World shares bounce, yen slides after landmark BOJ shift

  • Reuters
  • Stock Market News
World shares bounce, yen slides after landmark BOJ shift
Credit: © Reuters.

By Koh Gui Qing and Alun John

NEW YORK/LONDON (Reuters) -Global shares edged higher and the yen slid past 150 to the dollar on Tuesday after the Bank of Japan met market expectations by ending eight years of negative interest rates, likely the highlight of a busy week for central banks.

Investors will now turn their focus to the U.S. Federal Reserve's monetary policy meeting that ends on Wednesday, when the central bank is expected to provide further clues about the pace at which it will likely lower interest rates this year.

Financial markets are now considering the chance that the Fed might reduce the number of projected rate cuts this year to two from three on the back of last week's stronger-than-expected inflation data.

"We don’t think the Fed will fundamentally change its outlook for inflation based on two hotter than desired prints to start the year," said Christopher Hodge, chief economist at Natxis CIB Americas.

"However, we do expect a slightly more hawkish tone in the hopes of keeping a leash on financial conditions."

MSCI's world share index was little changed, and hovered near all-time highs. Stocks on Wall Street reversed earlier losses, with the Dow Jones Industrial Average rising 0.83%, the S&P 500 gaining 0.56%, and the Nasdaq Composite adding 0.39%.

The U.S benchmark 10-year Treasury yield was down 4.8 basis points to 4.293%, from 4.34%. [.N] [US/]

The day's big news was in Japan, where the BOJ heralded a new era as it shifted away from years of ultra-easy monetary policy. It also abandoned bond yield curve control and dropped purchases of riskier assets, including exchange-traded funds.

Japan's Nikkei was choppy after the decision but closed 0.66% higher, buoyed by the weaker yen, while Japanese government bond yields fell. The dollar rose 1.15% to 150.88 yen against the Japanese yen.

"The BOJ clearly has been very, very keen to manage this process so that it is not disruptive,” said David Mitchinson, fund manager at Japan focused Zennor Asset Management. “The markets have front-run them and anticipated their move.”

Though the shift was Japan's first interest rate hike in 17 years, it still keeps its rates stuck around zero as a fragile economic recovery forces the central bank to go slow on further rises in borrowing costs, analysts say, giving the rate-sensitive yen little traction.
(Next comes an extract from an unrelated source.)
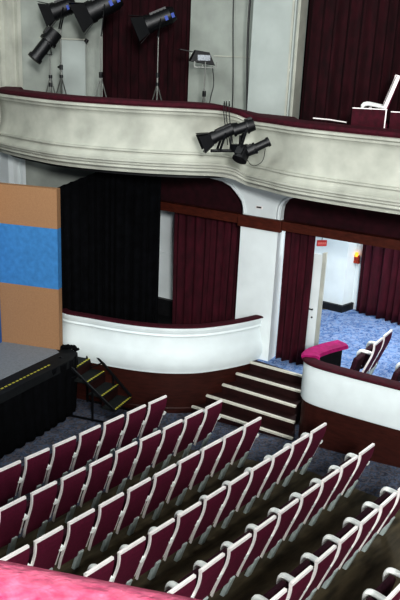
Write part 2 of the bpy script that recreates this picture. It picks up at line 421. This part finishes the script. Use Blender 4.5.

In a statement announcing its decision, the BOJ said it would keep buying "broadly the same amount" of government bonds as before.

"So some of that spread closure between Japan and the U.S. isn’t quite really happening at the moment because although Japan has hiked a little, the U.S. hasn’t cut,” said Mitchinson, pointing to the fact that U.S. inflation pressures have been stronger than expected.
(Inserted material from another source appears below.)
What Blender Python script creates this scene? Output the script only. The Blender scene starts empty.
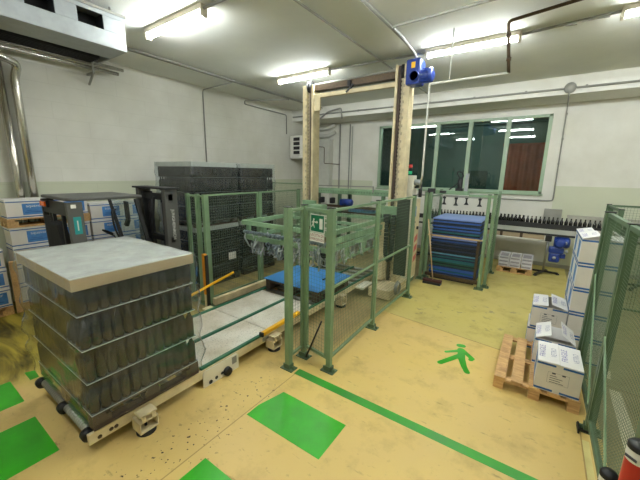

BOJ Governor Kazuo Ueda said in his press conference that accommodative financial conditions would be maintained for the time being and the pace of further hikes would depend on the economic and inflation outlooks.

European shares were fairly muted, with the STOXX 600 and euro zone bond yields little changed. ( EU ) [GVD/EUR]


In the day's other central bank news, the Reserve Bank of Australia held interest rates steady as expected, while watering down a tightening bias to say it was not ruling anything in or out on policy.

The Australian dollar slipped 0.42% to $0.6532 following the decision. The Aussie is down over 4% against the U.S. dollar this year.

The Federal Reserve's two-day meeting wraps up on Wednesday, and central banks in Britain, Norway, and Switzerland meet on Thursday. All are expected to keep rates steady, though markets are not ruling out a move in the Alps.

When it comes to the Fed, the market's attention is on policymakers’ updated economic and interest rate projections and comments from Chair Jerome Powell.

Last week's stronger than expected inflation reports led traders to reduce their bets on U.S. rate cuts this year, with markets now pricing in 71 bps of easing in 2024, roughly in line with expectations the Fed published in December, the latest iteration of which are due at this meeting.

At the start of the year, traders were pricing in 150 bps of cuts.

© Reuters. Traders work on the floor at the New York Stock Exchange (NYSE) in New York City, U.S., March 7, 2024.  REUTERS/Brendan McDermid/File Photo

In commodities, spot gold dropped 0.1% to $2,158.00 an ounce, after hitting all time highs earlier this month. U.S. crude recently rose 0.85% to $83.42 per barrel and Brent was at $87.38, up 0.56% on the day. [O/R]

Bitcoin stayed in the red for the day and was down 5.91% at $63,616.00 by late afternoon in New York.